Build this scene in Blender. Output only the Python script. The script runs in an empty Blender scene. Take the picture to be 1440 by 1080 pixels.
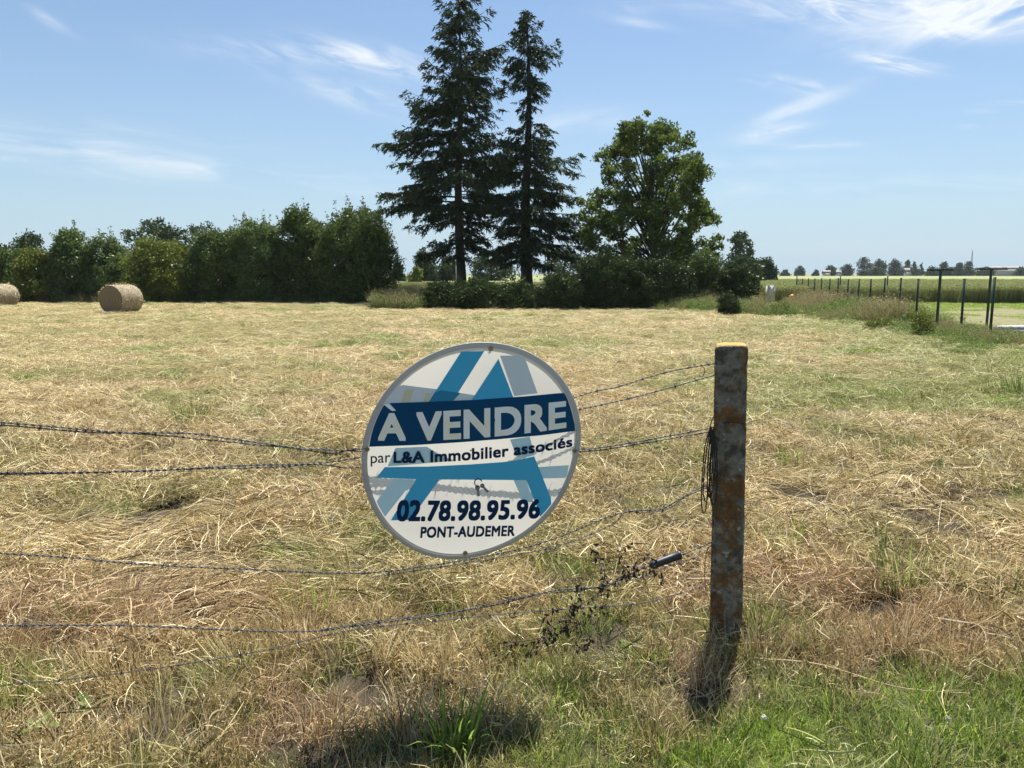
import bpy, math, random
import numpy as np
from mathutils import Vector, Matrix

# ------------------------------------------------------------------ camera, sky, sun
scene = bpy.context.scene
COL = scene.collection
CAM_H = 1.65
PITCH = math.radians(8.05)
FPX = 1096.0                                   # focal length in pixels of a 1440 wide frame
cam_d = bpy.data.cameras.new('camera')
cam = bpy.data.objects.new('camera', cam_d)
COL.objects.link(cam)
cam.location = (0, 0, CAM_H)
cam.rotation_euler = (math.pi / 2 - PITCH, 0, 0)
cam_d.sensor_width = 36.0
cam_d.lens = FPX / 1440 * 36.0
cam_d.clip_start = 0.05
cam_d.clip_end = 9000
scene.camera = cam

SUN_EL = math.radians(63.5)
SUN_AZ = math.radians(20)                      # from +Y towards +X
SKY_STRENGTH = 0.056
SUN_STRENGTH = 5.0
HAZE = 0.00012
scene.view_settings.view_transform = 'Standard'
scene.view_settings.look = 'None'
scene.view_settings.gamma = 1
scene.view_settings.use_curve_mapping = False
scene.view_settings.exposure = 1.14
scene.cycles.max_bounces = 8
scene.cycles.diffuse_bounces = 4
scene.cycles.transmission_bounces = 5
scene.cycles.transparent_max_bounces = 6

sd = bpy.data.lights.new('sun', 'SUN')
sd.energy = SUN_STRENGTH
sd.angle = math.radians(0.5)
sd.color = (1.0, 0.95, 0.86)
sun = bpy.data.objects.new('sun', sd)
COL.objects.link(sun)
S = Vector((math.cos(SUN_EL) * math.sin(SUN_AZ), math.cos(SUN_EL) * math.cos(SUN_AZ), math.sin(SUN_EL)))
sun.rotation_euler = S.to_track_quat('Z', 'Y').to_euler()
sun.location = (20, 50, 90)


def azel(px, py):
    d = Vector(((px - 720) / FPX, math.cos(PITCH) + (540 - py) / FPX * math.sin(PITCH),
                -math.sin(PITCH) + (540 - py) / FPX * math.cos(PITCH))).normalized()
    return math.atan2(d.x, d.y), math.asin(d.z)


world = bpy.data.worlds.new('World')
scene.world = world
world.use_nodes = True
wt = world.node_tree
wt.nodes.clear()
WN = wt.nodes.new
WL = wt.links.new


def wm(op, a, b=None, c=None, clamp=False):
    n = WN('ShaderNodeMath'); n.operation = op; n.use_clamp = clamp
    for i, v in enumerate((a, b, c)):
        if v is None: continue
        if isinstance(v, (int, float)): n.inputs[i].default_value = v
        else: WL(v, n.inputs[i])
    return n.outputs[0]


sky = WN('ShaderNodeTexSky'); sky.sky_type = 'NISHITA'; sky.sun_disc = False
sky.sun_elevation = SUN_EL; sky.sun_rotation = SUN_AZ
sky.altitude = 100; sky.air_density = 1.0; sky.dust_density = 0.6; sky.ozone_density = 2.2
tcw = WN('ShaderNodeTexCoord')
sx = WN('ShaderNodeSeparateXYZ'); WL(tcw.outputs['Generated'], sx.inputs[0])
AZ = wm('ARCTAN2', sx.outputs[0], sx.outputs[1])
EL = wm('ARCSINE', sx.outputs[2])


def cloud_noise(ang, sa, se, off, detail=6, rough=0.6, lo=0.36, hi=0.78):
    """wispy noise stretched along a direction in azimuth and elevation"""
    ca, sn = math.cos(ang), math.sin(ang)
    a = wm('ADD', wm('MULTIPLY', AZ, ca * sa), wm('MULTIPLY', EL, sn * sa))
    e = wm('ADD', wm('MULTIPLY', AZ, -sn * se), wm('MULTIPLY', EL, ca * se))
    cb = WN('ShaderNodeCombineXYZ'); WL(a, cb.inputs[0]); WL(e, cb.inputs[1]); cb.inputs[2].default_value = off
    no = WN('ShaderNodeTexNoise'); no.inputs['Scale'].default_value = 1; no.inputs['Detail'].default_value = detail
    no.inputs['Roughness'].default_value = rough; no.inputs['Distortion'].default_value = 0.6
    WL(cb.outputs[0], no.inputs['Vector'])
    mr = WN('ShaderNodeMapRange'); mr.interpolation_type = 'SMOOTHSTEP'
    mr.inputs['From Min'].default_value = lo; mr.inputs['From Max'].default_value = hi
    WL(no.outputs['Fac'], mr.inputs['Value'])
    return mr.outputs[0]


N_A = cloud_noise(-0.08, 7, 42, 1.7)
N_B = cloud_noise(-0.25, 14, 60, 5.1, lo=0.30, hi=0.74)
N_C = cloud_noise(0.25, 10, 32, 9.3, lo=0.26, hi=0.66)
NS = {'a': N_A, 'b': N_B, 'c': N_C}


def cloud(px, py, rx, ry, ang, amp, noise):
    """one patch of cirrus centred on a direction of the sky"""
    a0, e0 = azel(px, py)
    ra, re = rx / FPX, ry / FPX
    ca, sn = math.cos(ang), math.sin(ang)
    da = wm('SUBTRACT', AZ, a0); de = wm('SUBTRACT', EL, e0)
    u = wm('DIVIDE', wm('ADD', wm('MULTIPLY', da, ca), wm('MULTIPLY', de, sn)), ra)
    v = wm('DIVIDE', wm('SUBTRACT', wm('MULTIPLY', de, ca), wm('MULTIPLY', da, sn)), re)
    r2 = wm('ADD', wm('MULTIPLY', u, u), wm('MULTIPLY', v, v))
    g = wm('EXPONENT', wm('MULTIPLY', r2, -1.2))
    return wm('MULTIPLY', wm('MULTIPLY', g, amp), NS[noise])


patches = [(430, 74, 130, 14, 0.02, .75, 'b'), (530, 86, 80, 16, -.22, .8, 'b'), (500, 135, 110, 16, -.2, .55, 'b'),
           (75, 32, 24, 7, -.5, .5, 'b'), (100, 205, 260, 16, -.1, .7, 'a'), (250, 190, 120, 12, -.05, .35, 'a'),
           (330, 245, 300, 18, -.03, .35, 'a'), (60, 235, 130, 8, -.1, .35, 'a'),
           (1190, 5, 130, 24, -.1, 1.2, 'b'), (1340, 20, 120, 28, .1, 1.2, 'c'), (1440, 15, 80, 28, .0, 1.15, 'c'),
           (1200, 25, 35, 7, -.3, 1.0, 'b'), (1345, 42, 40, 10, -.15, 1.1, 'b'),
           (1265, 90, 42, 7.5, -.28, 2.2, 'b'), (1085, 113, 32, 7, -.1, .6, 'b'), (1155, 122, 38, 9, -.05, .9, 'b'),
           (1130, 148, 60, 9, .3, .85, 'c'), (1085, 186, 42, 9, .15, 1.0, 'c'), (1130, 203, 60, 5, -.06, .9, 'a'),
           (1410, 150, 36, 5.5, .03, 1.6, 'a'), (1355, 179, 12, 4, 0, .8, 'a'), (900, 33, 40, 6, -.2, .5, 'b'),
           (800, 175, 90, 20, .1, .4, 'c'), (1250, 265, 260, 16, -.02, .45, 'a'), (1040, 228, 150, 8, -.02, .4, 'a'),
           (950, 8, 90, 10, 0, .5, 'a')]
tot = None
for p in patches:
    c = cloud(*p)
    tot = c if tot is None else wm('ADD', tot, c)
tot = wm('MINIMUM', wm('MULTIPLY', tot, 0.8), 0.9)
mixc = WN('ShaderNodeMix'); mixc.data_type = 'RGBA'
WL(tot, mixc.inputs['Factor'])
hz = WN('ShaderNodeMix'); hz.data_type = 'RGBA'
WL(wm('MULTIPLY', wm('EXPONENT', wm('MULTIPLY', wm('MAXIMUM', EL, 0.0), -5.6)), 0.94), hz.inputs['Factor'])
tint = WN('ShaderNodeMix'); tint.data_type = 'RGBA'; tint.blend_type = 'MULTIPLY'; tint.inputs['Factor'].default_value = 1.0
WL(sky.outputs[0], tint.inputs['A']); tint.inputs['B'].default_value = (.88, .98, 1.06, 1)
WL(tint.outputs['Result'], hz.inputs['A']); hz.inputs['B'].default_value = (4.2, 5.5, 6.6, 1)
WL(hz.outputs['Result'], mixc.inputs['A'])
mixc.inputs['B'].default_value = (8.0, 8.3, 8.6, 1)
bg = WN('ShaderNodeBackground'); bg.inputs['Strength'].default_value = SKY_STRENGTH
WL(mixc.outputs['Result'], bg.inputs['Color'])
wo = WN('ShaderNodeOutputWorld'); WL(bg.outputs[0], wo.inputs['Surface'])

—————

# WHAT IS BEING ASKED:
Leave out the pictures. Transcribe only the lines above, from the first through the one that contains "from mathutils import Vector, Matrix".

# WORKED SOLUTION:
Build this scene in Blender. Output only the Python script. The script runs in an empty Blender scene. Take the picture to be 1440 by 1080 pixels.
import bpy, math, random
import numpy as np
from mathutils import Vector, Matrix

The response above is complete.